Novel Electronic States in Sodium Cobaltates NaxCoO2
Abstract
Transition metal oxides occupy an important arena in strongly correlated materials. We focus here on the triangular lattice sodium cobaltates which display a very rich phase diagram as a function of Na doping x with many new surprises. We review a spectrum of recent experiments and argue that strong correlation and Na dopant potential play essential roles in understanding the unconventional behaviors of the charge, spin, and orbital degrees of freedom of the Co 3d electrons. The strong Co intra-atomic Coulomb repulsion renormalizes the crystal field splitting and the bandwidths of the t 2g complex in Na x CoO 2 , resulting in a single band crossing the Fermi level at all doping levels x explored by ARPES experiments.
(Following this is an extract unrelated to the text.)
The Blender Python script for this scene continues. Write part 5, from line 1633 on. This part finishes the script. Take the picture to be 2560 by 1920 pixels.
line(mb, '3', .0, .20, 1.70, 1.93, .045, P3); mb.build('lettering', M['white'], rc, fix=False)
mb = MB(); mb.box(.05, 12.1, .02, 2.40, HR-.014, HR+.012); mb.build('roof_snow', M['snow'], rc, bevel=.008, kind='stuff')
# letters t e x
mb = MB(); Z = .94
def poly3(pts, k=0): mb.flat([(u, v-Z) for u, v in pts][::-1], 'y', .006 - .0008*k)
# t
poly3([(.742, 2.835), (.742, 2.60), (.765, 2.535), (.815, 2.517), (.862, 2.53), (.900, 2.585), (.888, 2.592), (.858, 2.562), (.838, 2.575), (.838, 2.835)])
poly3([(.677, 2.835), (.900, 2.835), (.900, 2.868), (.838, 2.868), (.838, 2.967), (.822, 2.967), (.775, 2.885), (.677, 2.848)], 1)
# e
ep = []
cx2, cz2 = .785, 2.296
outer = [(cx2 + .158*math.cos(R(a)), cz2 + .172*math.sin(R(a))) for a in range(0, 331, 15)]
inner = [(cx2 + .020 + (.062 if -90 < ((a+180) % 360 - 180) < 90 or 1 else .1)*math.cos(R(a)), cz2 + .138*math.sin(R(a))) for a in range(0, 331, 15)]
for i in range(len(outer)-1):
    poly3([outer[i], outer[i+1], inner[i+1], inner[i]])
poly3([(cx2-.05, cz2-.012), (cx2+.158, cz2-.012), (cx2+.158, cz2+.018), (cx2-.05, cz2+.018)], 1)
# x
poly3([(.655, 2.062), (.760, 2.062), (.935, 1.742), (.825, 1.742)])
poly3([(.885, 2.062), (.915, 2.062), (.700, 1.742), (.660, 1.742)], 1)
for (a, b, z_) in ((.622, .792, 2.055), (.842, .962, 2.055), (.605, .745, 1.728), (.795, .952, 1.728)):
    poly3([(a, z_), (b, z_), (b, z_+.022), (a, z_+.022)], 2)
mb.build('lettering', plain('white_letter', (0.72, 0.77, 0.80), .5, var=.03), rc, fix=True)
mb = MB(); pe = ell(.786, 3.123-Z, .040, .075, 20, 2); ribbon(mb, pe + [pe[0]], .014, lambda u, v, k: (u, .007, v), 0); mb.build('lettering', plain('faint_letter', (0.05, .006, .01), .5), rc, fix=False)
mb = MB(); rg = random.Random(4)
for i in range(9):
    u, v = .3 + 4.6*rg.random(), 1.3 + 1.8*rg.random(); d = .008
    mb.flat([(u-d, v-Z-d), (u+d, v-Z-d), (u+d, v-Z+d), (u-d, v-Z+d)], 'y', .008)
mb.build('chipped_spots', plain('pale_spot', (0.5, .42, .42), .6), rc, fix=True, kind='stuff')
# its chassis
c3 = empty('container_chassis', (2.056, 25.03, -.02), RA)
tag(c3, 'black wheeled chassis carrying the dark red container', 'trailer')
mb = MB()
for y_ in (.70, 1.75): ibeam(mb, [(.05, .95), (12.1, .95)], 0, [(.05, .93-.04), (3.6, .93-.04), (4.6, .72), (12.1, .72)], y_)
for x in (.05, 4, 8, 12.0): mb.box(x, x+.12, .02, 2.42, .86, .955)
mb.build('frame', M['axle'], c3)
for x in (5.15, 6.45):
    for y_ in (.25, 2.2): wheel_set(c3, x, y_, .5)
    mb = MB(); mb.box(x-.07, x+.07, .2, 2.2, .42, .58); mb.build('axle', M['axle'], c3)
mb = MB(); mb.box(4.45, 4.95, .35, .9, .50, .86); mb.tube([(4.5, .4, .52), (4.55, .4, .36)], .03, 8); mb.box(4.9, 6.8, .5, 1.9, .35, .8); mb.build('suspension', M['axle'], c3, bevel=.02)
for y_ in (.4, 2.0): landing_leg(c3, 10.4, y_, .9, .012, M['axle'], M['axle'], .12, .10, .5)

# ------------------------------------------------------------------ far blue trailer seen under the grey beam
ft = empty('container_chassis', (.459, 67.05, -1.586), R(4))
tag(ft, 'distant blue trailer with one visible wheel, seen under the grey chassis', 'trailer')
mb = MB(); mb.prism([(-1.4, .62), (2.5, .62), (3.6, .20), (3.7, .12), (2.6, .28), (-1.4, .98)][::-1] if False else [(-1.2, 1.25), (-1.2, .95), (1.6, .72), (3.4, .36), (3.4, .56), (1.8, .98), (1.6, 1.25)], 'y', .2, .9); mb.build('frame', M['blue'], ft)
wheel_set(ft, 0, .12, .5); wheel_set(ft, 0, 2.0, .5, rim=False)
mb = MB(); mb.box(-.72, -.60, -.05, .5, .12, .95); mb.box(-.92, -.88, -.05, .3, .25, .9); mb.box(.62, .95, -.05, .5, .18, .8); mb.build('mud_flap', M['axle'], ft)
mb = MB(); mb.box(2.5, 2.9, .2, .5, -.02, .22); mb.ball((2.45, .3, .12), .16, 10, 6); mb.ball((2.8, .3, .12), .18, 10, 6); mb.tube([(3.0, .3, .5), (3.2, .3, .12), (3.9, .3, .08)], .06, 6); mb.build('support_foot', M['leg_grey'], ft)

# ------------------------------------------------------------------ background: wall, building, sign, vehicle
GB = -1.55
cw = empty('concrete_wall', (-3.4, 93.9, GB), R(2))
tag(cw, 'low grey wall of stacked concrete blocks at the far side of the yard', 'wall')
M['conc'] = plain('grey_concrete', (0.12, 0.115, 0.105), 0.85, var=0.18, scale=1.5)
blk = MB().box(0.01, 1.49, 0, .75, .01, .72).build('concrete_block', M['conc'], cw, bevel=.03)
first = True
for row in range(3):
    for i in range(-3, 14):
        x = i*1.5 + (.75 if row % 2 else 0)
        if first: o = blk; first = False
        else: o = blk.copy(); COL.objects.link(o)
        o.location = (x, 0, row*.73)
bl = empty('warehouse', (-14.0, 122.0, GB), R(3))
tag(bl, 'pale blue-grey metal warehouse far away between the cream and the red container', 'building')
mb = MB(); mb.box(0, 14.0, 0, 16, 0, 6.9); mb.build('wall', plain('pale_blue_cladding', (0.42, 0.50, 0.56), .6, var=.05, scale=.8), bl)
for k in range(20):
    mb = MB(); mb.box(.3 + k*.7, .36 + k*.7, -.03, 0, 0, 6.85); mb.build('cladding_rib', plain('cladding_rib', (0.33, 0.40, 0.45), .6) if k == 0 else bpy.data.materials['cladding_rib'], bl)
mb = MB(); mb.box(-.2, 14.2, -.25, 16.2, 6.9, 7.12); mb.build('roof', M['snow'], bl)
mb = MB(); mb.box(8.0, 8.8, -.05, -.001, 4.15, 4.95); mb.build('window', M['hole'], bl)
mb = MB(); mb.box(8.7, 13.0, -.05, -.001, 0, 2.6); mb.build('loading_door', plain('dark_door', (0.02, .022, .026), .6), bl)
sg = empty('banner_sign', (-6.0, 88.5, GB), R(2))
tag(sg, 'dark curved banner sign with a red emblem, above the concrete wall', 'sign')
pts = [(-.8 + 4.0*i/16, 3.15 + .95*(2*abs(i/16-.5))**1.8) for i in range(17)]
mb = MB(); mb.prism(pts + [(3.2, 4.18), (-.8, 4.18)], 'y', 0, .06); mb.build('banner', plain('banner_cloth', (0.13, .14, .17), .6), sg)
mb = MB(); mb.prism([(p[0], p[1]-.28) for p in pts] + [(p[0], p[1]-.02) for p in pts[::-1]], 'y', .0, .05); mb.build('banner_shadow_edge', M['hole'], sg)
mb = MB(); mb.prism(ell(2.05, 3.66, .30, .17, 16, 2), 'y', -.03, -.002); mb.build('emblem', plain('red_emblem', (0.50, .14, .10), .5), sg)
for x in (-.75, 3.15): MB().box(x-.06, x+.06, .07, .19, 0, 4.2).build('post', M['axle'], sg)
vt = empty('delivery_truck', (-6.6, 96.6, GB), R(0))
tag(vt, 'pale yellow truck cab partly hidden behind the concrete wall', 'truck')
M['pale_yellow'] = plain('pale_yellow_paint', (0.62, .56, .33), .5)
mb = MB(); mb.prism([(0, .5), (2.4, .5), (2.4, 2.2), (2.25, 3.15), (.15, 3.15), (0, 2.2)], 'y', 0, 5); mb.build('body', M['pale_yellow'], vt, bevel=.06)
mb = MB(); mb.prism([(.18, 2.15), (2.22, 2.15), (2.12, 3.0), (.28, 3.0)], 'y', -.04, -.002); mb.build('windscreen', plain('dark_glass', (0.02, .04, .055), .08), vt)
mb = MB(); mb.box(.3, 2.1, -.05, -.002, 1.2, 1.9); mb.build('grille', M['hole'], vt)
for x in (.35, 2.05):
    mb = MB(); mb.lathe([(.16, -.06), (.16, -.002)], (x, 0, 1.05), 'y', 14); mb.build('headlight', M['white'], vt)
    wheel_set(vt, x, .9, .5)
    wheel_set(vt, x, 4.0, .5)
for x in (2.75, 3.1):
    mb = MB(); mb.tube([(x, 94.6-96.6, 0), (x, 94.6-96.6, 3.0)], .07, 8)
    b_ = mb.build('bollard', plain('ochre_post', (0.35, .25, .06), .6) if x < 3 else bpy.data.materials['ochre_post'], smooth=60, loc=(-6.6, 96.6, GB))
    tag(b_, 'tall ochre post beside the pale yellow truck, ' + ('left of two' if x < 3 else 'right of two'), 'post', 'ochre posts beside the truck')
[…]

On this basis, we study the electronic states using a minimal one-band Hubbard model with large U on the triangular lattice. The strong correlation renormalizes the Stoner criterion and stabilizes the paramagnetic state for x < x c ~ 0.67. The important role played by the off-plane Na dopants is taken into account by including the ionic electrostatic potential. In the Na rich part of the phase diagram, the high density of off-plane Na dopants (or dilute Na vacancies) increases the tendency toward carrier localization in the Co plane, which competes with in-plane ferromagnetic (FM) correlations described by a renormalized Stoner theory and leads to an inhomogeneous FM state, exhibiting nonmagnetic Co 3+ patches, AF correlated regions, and FM clusters with AF domains. We argue that the newly discovered x=11/13 phase associated with Na vacancy order can be described by the interplay between the sodium potential and the strong correlation, which gives rise to the coexistence of FM itinerant carriers and local moments.